Buenaventura and the surrounding territories are exposed to the violence of criminal gangs and armed groups that are disputing this strategic area to move out illegal substances and contraband.

In his video, Fr. Echeverri said that “the armed actors must stop acting viciously against this poor population: Afro-Colombians indigenous people and settlers from all over the country. May there be peace in Buenaventura, may this sad war cease!”

The Bishop of Buenaventura explained to ACI Prensa that in December 2021 he had to travel to the Bajo Calima area to administer Confirmation at a place he used to visit two or three times a year.

"The priest made an urgent phone call to me and told me not to go because there were some men who were asking for me, men from some of those groups in that area connected to drug trafficking, insistently asking when I was coming, which was very dangerous," he said. 

So "I couldn't go down there, I couldn't go to that area and we had to bring the children to be confirmed here to the urban area to be able to celebrate those sacraments."

Already before December, the prelate continued, "a campesino and catechist from the small remote towns informed me that some armed men in rural areas insistently asked when I was going to that area."

Bishop Jaramillo said that several communities have told him “‘don’t come because they are shooting or your life is in danger’. It’s not easy, not only for the bishop but for the entire community.”

"Being alive today is a miracle itself because at any moment an attack against the life of people in general or against the bishop can happen," he said.

Bishop Jaramillo said that he is not afraid.

"Not at all. I’m not afraid because he who is with God remains strong. I am not interested in my own life, but in the life of the entire community. I’m not afraid, I continue to walk the streets, going from one place to another,” the prelate stressed.

“I’m certainly not going to hole up somewhere or flee. I am at the head of a community that needs someone to speak, someone to raise his voice, and here we will continue with God's protection and what the Colombian state provides us,” said the bishop, who has had four security guards for some time now. 

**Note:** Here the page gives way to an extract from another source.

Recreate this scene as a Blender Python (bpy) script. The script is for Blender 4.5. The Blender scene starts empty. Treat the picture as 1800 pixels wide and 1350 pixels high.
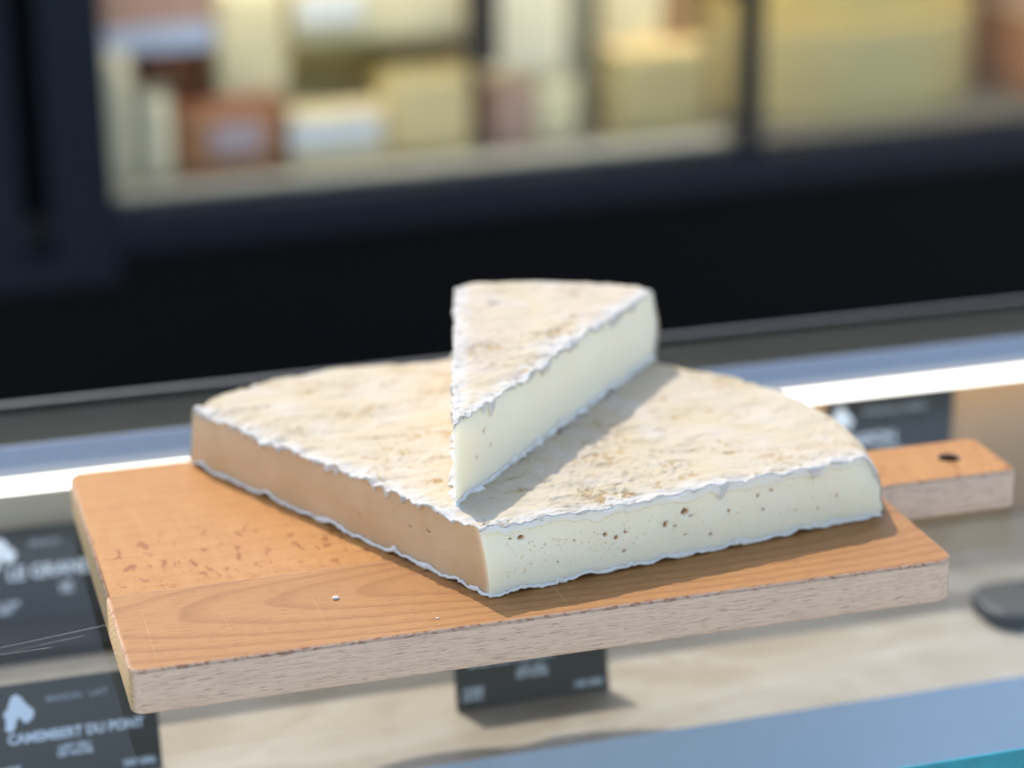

The Bishop of Buenaventura also told ACI Prensa that he doesn’t know who "is getting upset over the denunciations, the words simply showing what’s happening in the territory."

The prelate said that this “is upsetting some powerful people who want to keep this quiet. They don't let anyone report what’s going on and they’re not interested in people talking or in anyone showing what’s happening in Buenaventura."

"Those of us who dare to do it, well, we run this kind of risk."

"We pray to ask God to move the hearts of the violent so they don’t attack their brothers," he concluded.